Although both limbs of DPT incorporate a design test that looks to the objectives of the arrangements (i.e. sections 110 and 86(1)(e)), strictly speaking, actual purposes are not relevant to the design tests. The tests are met if it is 'reasonable to assume' the necessary circumstances, and it is made clear in the legislation itself that this objective test may be satisfied even if the arrangements were put in place for commercial reasons.

However, HMRC does acknowledge in its published guidance (at least in relation to section 86(1)(e)) a need for some degree of contrivance (see DPT1140). Reading between the lines, as regards the avoided PE limb, HMRC appears to be looking for activities that fall just short of satisfying the applicable double tax treaty or domestic law test for an actual PE, coupled with some contrivance that makes it reasonable to assume the necessary design element.

'HMRC will not be reasonable'

Although DPT is payable upfront following receipt of a charging notice, HMRC cannot issue charging notices for excessive amounts. The notice must represent the best estimate that can reasonably be made at the time (section 96(2) / 97(2)). Taxpayers’ experience varies but HMRC is careful to stress the rigorous governance process that applies and the requirement to act reasonably. In some cases however there has been a bit of a 'rush for the line' as a deadline approached and HMRC’s reasoning has left something to be desired. While the outcome in Glencore was favourable (some might say benevolent) to HMRC, our experience is that HMRC has tightened up its processes as a result of the case and is striving to reach a demonstrably reasonable outcome.
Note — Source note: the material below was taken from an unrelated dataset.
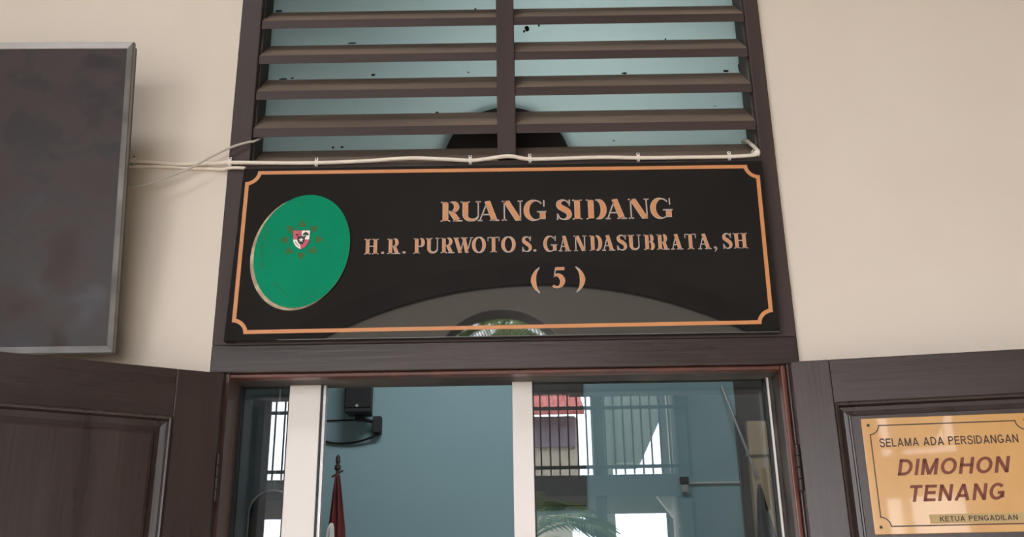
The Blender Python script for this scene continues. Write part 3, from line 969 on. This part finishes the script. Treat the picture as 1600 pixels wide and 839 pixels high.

Helpfully, Glencore also indicates (at paragraph 91) that, while the legislation limits the matters for representations that are required to be considered by the designated officer following the issue of a preliminary charging notice, the designated officer may (in her discretion) take into account other representations and information before issuing a charging notice.

'DPT is JR-proof'

The Court of Appeal refused Glencore’s application for judicial review (JR) of the issue of a charging notice on the grounds that a suitable alternative remedy is available (in the form of the review under section 101 in conjunction with the right of appeal under section 102). Administrative lawyers may debate whether an internal review can ever be a suitable alternative remedy but – for now at least – it seems clear that, whilst DPT may not be entirely 'JR-proof', JR will only be available in exceptional cases.

In the meantime, taxpayers should consider what, if anything, can be achieved during the review period. It will be a matter of strategy and taste in each case how collaborative the taxpayer wishes to be, but HMRC’s recently updated LSS emphasises that HMRC is more likely to act reasonably if taxpayers show willing.

The review period provides HMRC with a one-time opportunity to issue a supplementary charging notice, but it also enables HMRC to conduct further fact-finding and reduce the amount of a charging notice multiple times. It is likely to be in HMRC’s interest to resolve any disagreement over the application or amount of DPT before or during the review period rather than through costly and resource-heavy litigation. A successful outcome (for both HMRC and the taxpayer) of a DPT enquiry or review may well be that no DPT is due – either because other adjustments have been agreed or because HMRC has reached a better understanding of the facts and has concluded there are no diverted profits after all. However, achieving successful outcomes for all of the cases that are already under or are coming up for consideration will be quite a challenge for both HMRC and business in the time available.